== Data extract ==

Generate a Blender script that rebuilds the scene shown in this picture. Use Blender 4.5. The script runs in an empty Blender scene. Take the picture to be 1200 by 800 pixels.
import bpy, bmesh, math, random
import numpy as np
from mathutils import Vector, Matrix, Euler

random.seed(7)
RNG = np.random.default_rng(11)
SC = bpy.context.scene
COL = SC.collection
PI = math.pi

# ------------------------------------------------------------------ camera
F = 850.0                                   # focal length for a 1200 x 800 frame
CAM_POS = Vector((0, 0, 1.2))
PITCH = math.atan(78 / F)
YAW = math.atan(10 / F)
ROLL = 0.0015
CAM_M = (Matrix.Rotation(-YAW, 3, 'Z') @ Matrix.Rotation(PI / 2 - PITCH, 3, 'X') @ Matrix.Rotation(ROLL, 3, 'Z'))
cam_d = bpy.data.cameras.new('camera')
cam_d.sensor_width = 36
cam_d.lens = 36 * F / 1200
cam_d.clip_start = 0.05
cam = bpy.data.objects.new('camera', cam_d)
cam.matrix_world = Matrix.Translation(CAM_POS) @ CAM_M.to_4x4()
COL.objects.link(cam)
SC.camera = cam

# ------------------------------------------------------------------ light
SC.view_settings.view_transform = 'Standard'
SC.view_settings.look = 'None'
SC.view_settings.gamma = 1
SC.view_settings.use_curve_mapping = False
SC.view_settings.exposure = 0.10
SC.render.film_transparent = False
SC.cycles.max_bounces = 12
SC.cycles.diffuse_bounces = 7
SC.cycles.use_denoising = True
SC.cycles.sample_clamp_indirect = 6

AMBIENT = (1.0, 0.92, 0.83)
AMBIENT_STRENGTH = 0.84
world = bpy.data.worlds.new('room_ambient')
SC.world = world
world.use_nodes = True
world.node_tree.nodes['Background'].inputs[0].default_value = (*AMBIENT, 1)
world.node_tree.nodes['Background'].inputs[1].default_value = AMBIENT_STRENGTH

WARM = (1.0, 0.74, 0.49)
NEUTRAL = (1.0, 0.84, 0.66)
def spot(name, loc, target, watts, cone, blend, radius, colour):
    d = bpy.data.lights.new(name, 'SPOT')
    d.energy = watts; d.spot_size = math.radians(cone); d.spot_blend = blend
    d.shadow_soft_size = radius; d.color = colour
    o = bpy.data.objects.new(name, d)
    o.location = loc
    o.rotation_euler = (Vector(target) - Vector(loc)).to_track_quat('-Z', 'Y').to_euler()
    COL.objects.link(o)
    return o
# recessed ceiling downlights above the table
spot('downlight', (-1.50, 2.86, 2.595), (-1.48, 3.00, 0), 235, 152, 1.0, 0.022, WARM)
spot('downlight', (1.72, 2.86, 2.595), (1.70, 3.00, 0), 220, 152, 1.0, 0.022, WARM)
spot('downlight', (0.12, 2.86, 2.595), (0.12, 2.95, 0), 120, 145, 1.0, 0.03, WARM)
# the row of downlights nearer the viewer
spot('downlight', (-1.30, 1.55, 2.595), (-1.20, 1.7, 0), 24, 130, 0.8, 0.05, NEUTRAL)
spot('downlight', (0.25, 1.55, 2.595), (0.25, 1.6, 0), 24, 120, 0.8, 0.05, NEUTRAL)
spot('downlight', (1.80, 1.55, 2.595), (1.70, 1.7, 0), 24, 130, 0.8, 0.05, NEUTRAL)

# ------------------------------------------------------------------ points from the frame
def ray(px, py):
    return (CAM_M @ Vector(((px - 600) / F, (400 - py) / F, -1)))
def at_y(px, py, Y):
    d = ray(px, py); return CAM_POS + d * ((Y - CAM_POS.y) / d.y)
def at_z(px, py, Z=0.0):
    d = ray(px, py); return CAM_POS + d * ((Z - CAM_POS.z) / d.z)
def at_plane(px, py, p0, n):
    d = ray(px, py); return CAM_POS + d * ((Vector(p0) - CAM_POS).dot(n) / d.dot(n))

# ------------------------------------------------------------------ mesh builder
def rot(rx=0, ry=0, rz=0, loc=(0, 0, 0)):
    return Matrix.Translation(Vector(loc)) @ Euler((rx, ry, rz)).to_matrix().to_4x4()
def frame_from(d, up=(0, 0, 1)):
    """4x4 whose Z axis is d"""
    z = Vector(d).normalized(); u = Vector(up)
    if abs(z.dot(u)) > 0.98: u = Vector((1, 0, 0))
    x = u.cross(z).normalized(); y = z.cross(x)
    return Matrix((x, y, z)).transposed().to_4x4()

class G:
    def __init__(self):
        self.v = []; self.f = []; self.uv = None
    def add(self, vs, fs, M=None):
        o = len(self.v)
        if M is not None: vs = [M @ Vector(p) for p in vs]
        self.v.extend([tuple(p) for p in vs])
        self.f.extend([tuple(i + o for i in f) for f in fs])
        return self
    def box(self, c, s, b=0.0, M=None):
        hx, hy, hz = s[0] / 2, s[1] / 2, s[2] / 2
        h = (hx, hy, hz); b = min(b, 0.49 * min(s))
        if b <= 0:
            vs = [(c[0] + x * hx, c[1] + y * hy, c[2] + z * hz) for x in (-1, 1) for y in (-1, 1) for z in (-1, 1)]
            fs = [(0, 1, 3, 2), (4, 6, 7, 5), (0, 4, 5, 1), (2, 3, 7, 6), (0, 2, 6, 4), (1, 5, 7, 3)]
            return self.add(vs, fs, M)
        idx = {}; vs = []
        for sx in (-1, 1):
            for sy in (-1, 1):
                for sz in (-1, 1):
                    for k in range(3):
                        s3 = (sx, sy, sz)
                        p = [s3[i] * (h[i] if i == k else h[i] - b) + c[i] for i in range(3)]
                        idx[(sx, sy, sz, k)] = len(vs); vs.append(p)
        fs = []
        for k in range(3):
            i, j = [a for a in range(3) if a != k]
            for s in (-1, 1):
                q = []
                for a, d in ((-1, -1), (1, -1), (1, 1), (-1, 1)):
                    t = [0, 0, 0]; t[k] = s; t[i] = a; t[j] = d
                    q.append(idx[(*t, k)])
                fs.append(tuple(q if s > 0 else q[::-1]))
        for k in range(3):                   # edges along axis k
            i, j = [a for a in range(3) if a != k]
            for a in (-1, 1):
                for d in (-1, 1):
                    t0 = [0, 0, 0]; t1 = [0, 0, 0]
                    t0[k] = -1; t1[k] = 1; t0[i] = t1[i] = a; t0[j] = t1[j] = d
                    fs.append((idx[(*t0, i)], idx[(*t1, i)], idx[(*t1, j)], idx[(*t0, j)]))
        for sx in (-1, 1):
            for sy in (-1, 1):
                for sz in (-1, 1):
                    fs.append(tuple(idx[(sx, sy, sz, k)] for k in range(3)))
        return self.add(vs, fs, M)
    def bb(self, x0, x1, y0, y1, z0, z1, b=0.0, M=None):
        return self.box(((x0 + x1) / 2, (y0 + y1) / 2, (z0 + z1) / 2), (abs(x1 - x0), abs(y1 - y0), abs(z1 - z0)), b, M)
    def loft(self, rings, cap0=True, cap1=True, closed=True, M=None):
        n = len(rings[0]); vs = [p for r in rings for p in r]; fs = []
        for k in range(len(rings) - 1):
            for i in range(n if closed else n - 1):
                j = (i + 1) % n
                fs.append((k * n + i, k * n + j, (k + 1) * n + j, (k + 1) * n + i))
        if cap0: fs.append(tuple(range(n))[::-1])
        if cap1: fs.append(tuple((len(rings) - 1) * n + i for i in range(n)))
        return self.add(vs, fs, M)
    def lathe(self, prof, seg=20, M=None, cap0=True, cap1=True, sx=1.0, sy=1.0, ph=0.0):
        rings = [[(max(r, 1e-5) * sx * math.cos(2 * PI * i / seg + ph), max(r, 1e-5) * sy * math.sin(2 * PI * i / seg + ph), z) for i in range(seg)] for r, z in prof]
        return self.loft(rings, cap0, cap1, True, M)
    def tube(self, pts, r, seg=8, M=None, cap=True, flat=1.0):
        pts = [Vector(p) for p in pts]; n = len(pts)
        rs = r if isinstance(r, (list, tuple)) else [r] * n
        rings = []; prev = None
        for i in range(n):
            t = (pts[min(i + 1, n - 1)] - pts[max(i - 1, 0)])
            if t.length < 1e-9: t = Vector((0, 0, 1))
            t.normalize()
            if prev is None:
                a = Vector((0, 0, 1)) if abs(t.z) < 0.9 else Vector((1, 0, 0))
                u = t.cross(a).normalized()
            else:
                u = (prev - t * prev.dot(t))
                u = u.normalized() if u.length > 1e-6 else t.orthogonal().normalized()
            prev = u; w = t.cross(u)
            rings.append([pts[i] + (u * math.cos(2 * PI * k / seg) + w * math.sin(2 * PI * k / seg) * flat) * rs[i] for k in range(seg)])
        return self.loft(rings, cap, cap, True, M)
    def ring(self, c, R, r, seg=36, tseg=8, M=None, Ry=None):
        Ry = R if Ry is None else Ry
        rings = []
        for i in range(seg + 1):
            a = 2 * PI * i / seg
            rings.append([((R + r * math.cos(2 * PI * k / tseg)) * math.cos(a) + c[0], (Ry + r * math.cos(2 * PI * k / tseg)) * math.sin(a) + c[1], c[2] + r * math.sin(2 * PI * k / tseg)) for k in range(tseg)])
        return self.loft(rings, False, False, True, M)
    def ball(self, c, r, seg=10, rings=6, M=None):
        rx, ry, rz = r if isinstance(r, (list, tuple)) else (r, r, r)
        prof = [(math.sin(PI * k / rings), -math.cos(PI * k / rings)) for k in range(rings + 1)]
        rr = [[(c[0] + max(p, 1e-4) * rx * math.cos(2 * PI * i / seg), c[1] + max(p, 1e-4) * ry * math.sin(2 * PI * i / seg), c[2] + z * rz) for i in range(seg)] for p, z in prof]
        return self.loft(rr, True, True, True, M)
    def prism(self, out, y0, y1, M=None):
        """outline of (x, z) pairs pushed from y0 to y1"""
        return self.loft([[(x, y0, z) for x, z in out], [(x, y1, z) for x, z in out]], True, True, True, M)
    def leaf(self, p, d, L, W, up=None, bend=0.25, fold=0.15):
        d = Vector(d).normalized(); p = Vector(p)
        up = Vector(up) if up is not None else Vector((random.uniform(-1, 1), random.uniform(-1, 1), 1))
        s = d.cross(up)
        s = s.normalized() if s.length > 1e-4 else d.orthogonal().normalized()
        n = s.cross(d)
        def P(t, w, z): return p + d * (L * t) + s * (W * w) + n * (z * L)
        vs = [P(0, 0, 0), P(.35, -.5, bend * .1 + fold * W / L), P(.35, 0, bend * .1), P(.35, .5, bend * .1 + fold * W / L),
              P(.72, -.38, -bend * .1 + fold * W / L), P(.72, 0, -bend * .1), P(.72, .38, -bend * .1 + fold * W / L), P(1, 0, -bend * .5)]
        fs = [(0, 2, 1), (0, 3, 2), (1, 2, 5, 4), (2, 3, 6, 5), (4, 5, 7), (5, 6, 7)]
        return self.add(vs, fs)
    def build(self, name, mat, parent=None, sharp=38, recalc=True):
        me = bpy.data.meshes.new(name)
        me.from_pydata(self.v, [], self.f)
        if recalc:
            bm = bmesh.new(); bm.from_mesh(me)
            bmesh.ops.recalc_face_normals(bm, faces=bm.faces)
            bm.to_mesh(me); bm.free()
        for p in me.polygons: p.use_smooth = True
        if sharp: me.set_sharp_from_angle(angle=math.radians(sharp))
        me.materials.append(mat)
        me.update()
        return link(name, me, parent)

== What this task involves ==
Word for word, quote the lines of the material from the first line through the line with "SC.camera = cam", both ends included.

== Solution to this problem ==
Generate a Blender script that rebuilds the scene shown in this picture. Use Blender 4.5. The script runs in an empty Blender scene. Take the picture to be 1200 by 800 pixels.
import bpy, bmesh, math, random
import numpy as np
from mathutils import Vector, Matrix, Euler

random.seed(7)
RNG = np.random.default_rng(11)
SC = bpy.context.scene
COL = SC.collection
PI = math.pi

# ------------------------------------------------------------------ camera
F = 850.0                                   # focal length for a 1200 x 800 frame
CAM_POS = Vector((0, 0, 1.2))
PITCH = math.atan(78 / F)
YAW = math.atan(10 / F)
ROLL = 0.0015
CAM_M = (Matrix.Rotation(-YAW, 3, 'Z') @ Matrix.Rotation(PI / 2 - PITCH, 3, 'X') @ Matrix.Rotation(ROLL, 3, 'Z'))
cam_d = bpy.data.cameras.new('camera')
cam_d.sensor_width = 36
cam_d.lens = 36 * F / 1200
cam_d.clip_start = 0.05
cam = bpy.data.objects.new('camera', cam_d)
cam.matrix_world = Matrix.Translation(CAM_POS) @ CAM_M.to_4x4()
COL.objects.link(cam)
SC.camera = cam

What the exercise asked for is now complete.